High-cycle bending fatigue behavior of TC6 titanium alloy subjected to laser shock peening assisted by cryogenic temperature

摘要

Aiming at the problem of high-cycle bending fatigue (HCBF) of aeroengine blades, the coupling strengthening process of laser shock peening assisted by cryogenic temperature was proposed. Transmission electron microscopy (TEM) and electron backscattered diffraction (EBSD) was employed to characterize the microstructures, while the in-deep residual stress was tested by the XRD technique. Moreover, the HCBF behavior of fatigue specimens were also compared. The experimental results showed that cryogenic laser shock peening (CLSP) induced a higher-density of dislocation and deformation twins. The surface compressive residual stress (CRS) of the CLSP specimen was increased by 13.3% than that of the room temperature laser shock peening (RT-LSP) specimen.
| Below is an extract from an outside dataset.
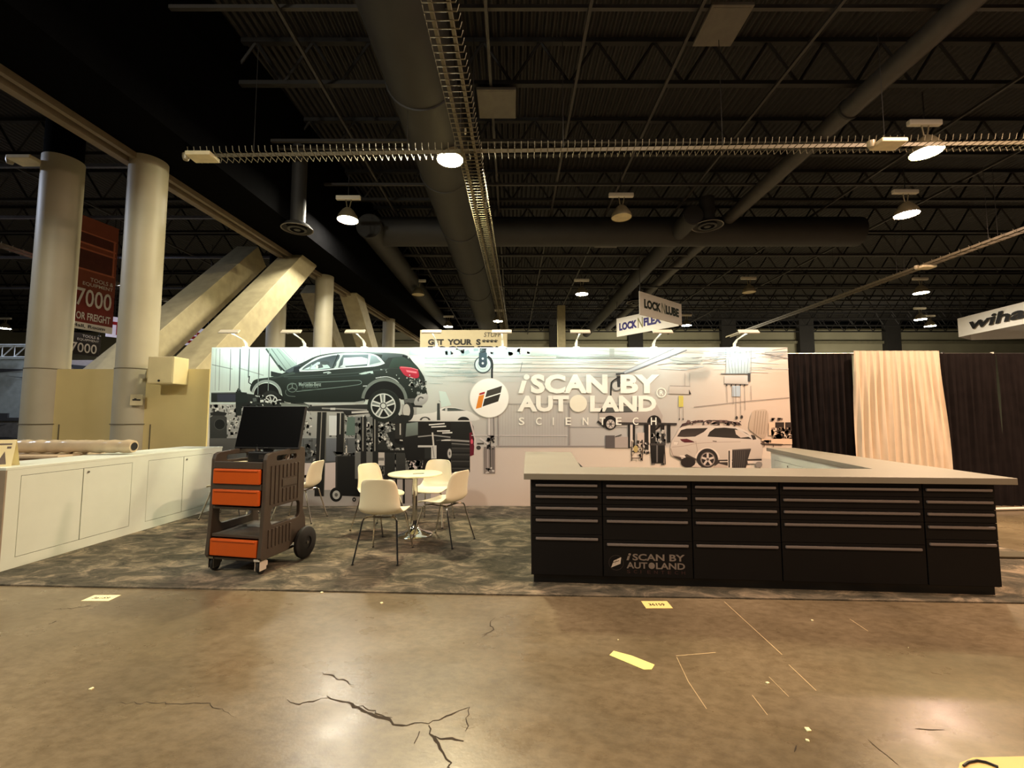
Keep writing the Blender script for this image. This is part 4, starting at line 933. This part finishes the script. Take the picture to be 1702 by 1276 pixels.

Compared with the RT-LSP specimen, the damping ratio and fatigue life of CLSP specimen increased by 15.4% and 32.94%, respectively. The analysis results revealed that the higher-density of dislocation, deformation twins, and the high-amplitude CRS processed by CLSP can effectively suppress the initiation and propagation of HCBF cracks, thus significantly improving the HCBF life.